The Youth stealing all your favourite records

thirdform

pass the sick bucket
Yeah I guess that's life though, especially now. Though those who go through the lot are a dedicated few.

If you've ever been involved in any collecting scenes, it can get like this but things get shuffled, recontextualized and made anew. Like I'm sure I heard my Urban 12" of The Jackson Sisters very differently to how it was first heard when first cut. I'm listening to an Indian flute LP I bought on Friday from Spitalfields. It must be more than 50 years old but it's fresh as a baby's bum to me.

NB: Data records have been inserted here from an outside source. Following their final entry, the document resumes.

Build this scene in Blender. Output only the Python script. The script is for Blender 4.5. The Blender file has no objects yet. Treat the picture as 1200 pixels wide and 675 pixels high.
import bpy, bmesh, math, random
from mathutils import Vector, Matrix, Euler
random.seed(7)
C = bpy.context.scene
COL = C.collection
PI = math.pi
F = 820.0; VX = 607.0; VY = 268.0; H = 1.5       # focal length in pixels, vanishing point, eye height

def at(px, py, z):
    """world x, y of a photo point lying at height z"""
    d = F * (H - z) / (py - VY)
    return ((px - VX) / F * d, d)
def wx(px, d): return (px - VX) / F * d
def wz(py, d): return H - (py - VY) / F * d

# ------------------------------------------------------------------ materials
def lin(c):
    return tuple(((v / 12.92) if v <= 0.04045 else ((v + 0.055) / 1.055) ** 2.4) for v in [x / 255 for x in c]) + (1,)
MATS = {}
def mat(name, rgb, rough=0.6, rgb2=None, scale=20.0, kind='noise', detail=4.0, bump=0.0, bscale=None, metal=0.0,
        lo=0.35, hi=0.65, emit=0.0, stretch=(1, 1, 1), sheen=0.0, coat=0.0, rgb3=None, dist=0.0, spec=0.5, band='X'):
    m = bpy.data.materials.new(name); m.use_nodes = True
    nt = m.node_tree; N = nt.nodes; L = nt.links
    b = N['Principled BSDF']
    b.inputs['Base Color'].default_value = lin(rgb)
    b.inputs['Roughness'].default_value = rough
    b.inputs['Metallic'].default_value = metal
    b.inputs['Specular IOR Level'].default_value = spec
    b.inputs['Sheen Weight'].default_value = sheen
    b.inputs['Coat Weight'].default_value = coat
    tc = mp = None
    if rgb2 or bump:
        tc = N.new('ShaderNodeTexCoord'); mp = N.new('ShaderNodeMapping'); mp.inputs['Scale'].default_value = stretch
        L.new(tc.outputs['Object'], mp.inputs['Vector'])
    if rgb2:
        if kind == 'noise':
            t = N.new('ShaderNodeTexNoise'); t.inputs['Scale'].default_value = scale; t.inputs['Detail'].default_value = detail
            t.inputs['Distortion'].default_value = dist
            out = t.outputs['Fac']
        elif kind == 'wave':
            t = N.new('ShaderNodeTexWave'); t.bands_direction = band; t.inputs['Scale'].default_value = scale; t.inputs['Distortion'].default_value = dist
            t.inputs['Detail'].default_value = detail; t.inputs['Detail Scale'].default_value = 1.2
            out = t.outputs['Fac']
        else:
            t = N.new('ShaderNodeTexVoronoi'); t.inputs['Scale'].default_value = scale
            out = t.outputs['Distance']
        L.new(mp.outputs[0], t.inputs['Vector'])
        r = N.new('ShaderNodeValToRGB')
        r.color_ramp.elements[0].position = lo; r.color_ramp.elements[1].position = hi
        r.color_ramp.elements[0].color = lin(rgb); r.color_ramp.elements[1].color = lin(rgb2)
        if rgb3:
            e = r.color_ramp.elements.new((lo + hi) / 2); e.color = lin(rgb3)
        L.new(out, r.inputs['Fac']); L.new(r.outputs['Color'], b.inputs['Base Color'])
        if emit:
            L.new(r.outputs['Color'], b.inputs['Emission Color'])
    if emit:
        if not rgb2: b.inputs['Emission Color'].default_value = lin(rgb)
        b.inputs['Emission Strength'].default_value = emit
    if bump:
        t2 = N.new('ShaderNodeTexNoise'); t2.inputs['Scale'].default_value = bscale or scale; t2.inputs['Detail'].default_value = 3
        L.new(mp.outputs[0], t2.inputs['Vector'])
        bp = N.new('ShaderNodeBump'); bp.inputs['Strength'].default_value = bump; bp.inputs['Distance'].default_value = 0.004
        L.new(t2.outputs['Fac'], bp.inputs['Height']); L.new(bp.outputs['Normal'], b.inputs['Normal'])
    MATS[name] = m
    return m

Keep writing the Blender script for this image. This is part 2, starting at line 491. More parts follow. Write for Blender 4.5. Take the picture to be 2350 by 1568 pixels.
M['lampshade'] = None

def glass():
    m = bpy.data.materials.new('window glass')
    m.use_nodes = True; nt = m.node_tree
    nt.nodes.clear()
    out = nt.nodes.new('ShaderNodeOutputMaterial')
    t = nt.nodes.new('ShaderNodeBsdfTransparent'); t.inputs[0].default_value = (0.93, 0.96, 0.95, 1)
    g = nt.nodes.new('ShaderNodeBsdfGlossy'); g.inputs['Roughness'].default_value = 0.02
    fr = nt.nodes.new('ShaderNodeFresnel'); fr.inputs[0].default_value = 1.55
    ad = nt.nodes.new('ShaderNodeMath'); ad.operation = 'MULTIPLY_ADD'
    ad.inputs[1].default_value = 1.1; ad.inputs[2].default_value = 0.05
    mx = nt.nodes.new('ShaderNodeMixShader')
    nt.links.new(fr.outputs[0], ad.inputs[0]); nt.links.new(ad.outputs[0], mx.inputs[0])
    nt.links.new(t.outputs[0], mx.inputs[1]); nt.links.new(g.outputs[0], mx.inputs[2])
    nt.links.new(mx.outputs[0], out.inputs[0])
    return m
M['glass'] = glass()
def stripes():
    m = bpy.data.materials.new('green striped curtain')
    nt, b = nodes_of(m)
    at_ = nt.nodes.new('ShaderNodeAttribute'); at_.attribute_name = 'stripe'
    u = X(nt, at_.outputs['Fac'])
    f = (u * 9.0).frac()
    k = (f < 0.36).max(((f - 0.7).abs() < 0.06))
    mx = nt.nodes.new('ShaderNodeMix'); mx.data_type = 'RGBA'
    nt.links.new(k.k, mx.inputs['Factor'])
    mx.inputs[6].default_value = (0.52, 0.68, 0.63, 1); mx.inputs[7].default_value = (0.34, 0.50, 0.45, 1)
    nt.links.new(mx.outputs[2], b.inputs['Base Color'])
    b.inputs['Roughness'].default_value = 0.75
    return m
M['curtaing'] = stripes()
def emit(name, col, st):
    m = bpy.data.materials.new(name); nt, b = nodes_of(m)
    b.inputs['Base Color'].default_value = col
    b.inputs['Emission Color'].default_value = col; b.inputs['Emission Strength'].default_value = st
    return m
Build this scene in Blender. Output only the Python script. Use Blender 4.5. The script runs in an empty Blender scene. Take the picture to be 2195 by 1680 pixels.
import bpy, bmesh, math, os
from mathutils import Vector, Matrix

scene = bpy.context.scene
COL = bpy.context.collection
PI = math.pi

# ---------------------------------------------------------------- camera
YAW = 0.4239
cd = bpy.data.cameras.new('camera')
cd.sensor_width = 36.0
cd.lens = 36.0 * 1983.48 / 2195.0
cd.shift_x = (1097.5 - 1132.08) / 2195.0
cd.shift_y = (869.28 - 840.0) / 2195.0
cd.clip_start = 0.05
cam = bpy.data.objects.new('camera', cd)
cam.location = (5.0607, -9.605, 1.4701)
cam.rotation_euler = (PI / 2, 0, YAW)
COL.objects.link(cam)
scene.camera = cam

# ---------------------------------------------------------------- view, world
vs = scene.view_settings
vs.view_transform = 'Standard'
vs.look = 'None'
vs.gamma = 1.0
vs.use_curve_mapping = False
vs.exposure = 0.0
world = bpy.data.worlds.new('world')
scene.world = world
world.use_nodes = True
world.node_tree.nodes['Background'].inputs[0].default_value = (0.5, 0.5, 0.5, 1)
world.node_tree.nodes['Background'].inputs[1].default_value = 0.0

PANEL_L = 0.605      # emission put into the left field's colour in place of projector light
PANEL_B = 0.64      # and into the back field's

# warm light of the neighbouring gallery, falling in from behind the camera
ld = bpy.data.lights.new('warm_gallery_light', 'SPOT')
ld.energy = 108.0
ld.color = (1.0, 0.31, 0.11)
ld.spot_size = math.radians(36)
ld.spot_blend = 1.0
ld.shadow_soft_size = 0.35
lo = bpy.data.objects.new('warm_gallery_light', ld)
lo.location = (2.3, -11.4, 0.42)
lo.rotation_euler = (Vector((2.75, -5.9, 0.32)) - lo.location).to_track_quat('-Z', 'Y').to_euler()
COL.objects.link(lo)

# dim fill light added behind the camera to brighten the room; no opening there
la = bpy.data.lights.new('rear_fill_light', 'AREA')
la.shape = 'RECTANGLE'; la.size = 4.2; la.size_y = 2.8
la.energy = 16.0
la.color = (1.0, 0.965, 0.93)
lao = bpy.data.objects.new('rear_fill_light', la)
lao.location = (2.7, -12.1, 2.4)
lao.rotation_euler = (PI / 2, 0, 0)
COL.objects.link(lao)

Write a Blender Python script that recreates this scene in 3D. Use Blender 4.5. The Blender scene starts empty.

yeah, obsessive collecting pre-dated the popularisation of the internet, the whole rare soul scene, reggae collectors etc. All that's happened now is it's trickled down to people without loadsamoney. Surely that's a positive development when viewed like that.
 

thirdform

pass the sick bucket
what youre really lamenting is that there is no informed way to talk about music anymore because the rockist project was unable to adapt to the times and the poptimist project became a victim of its own success - as it was a concerted attempt to kill off the fanatic in music.
 

thirdform

pass the sick bucket
people recoil at the ideological zeal given to music today. this is first and foremost a crime of your generation, especially post-1997, Tony Blair.
 

thirdform

pass the sick bucket
I of course urtterly despise it but I'm not afflicted with the Kantian problematics of the Anglos and the French. For me beauty has no autonomous existence. why can't this be beautiful?

 

DannyL

Wild Horses
yeah, obsessive collecting pre-dated the popularisation of the internet, the whole rare soul scene, reggae collectors etc. All that's happened now is it's trickled down to people without loadsamoney. Surely that's a positive development when viewed like that.
What I think is interesting about it, and what Luke is in a way reacting to, is the wrenching it out of original context and repurposing. In some ways making it better, certainly giving it wider reach, reviving the careers of forgotten artists. I wonder how Luka's cache of tunes will be repurposed. Perhaps he'll lend his name to a compilation and spend his dotage being feted in Japan by adoring oaktu.
 

thirdform

pass the sick bucket
What I think is interesting about it, and what Luke is in a way reacting to, is the wrenching it out of original context and repurposing. In some ways making it better, certainly giving it wider reach, reviving the careers of forgotten artists. I wonder how Luka's cache of tunes will be repurposed. Perhaps he'll lend his name to a compilation and spend his dotage being feted in Japan by adoring oaktu.

Luke doesn't have the discipline to be a curator or dj. I mean, thats why its so worthwhile arguing with him, because he is able to project this sense of being above the mass industrial complex of the radio/tv/youtube, when really he's no different to Tracey down at the pub. So what you get is not poptimism but a kind of unsupported hard ideological grafting. He's zealous in his own ways. Whereas with me there are much more clearly delineated aesthetic commitments.

As for wrenching out of original context, I think hardcore even more than hip hop was the first music to do that.
 

woops

is not like other people
what @luka is complaining about is not repurposing but depurposing, in fact this depurposing would have been a much better name for this thread
 

thirdform

pass the sick bucket
what @luka is complaining about is not repurposing but depurposing, in fact this depurposing would have been a much better name for this thread

See I think that was always the case in the 70s-80s. All those Japanese reference books on rare groove, German funk diggers in a country at the time which had very little proximity to black culture, all that eastern European disco @bunnyhausen plays, Italian reggae heads, the list goes on and on. It was just something we could conveniently ignore because of the way that English language music is orientated to be the world default.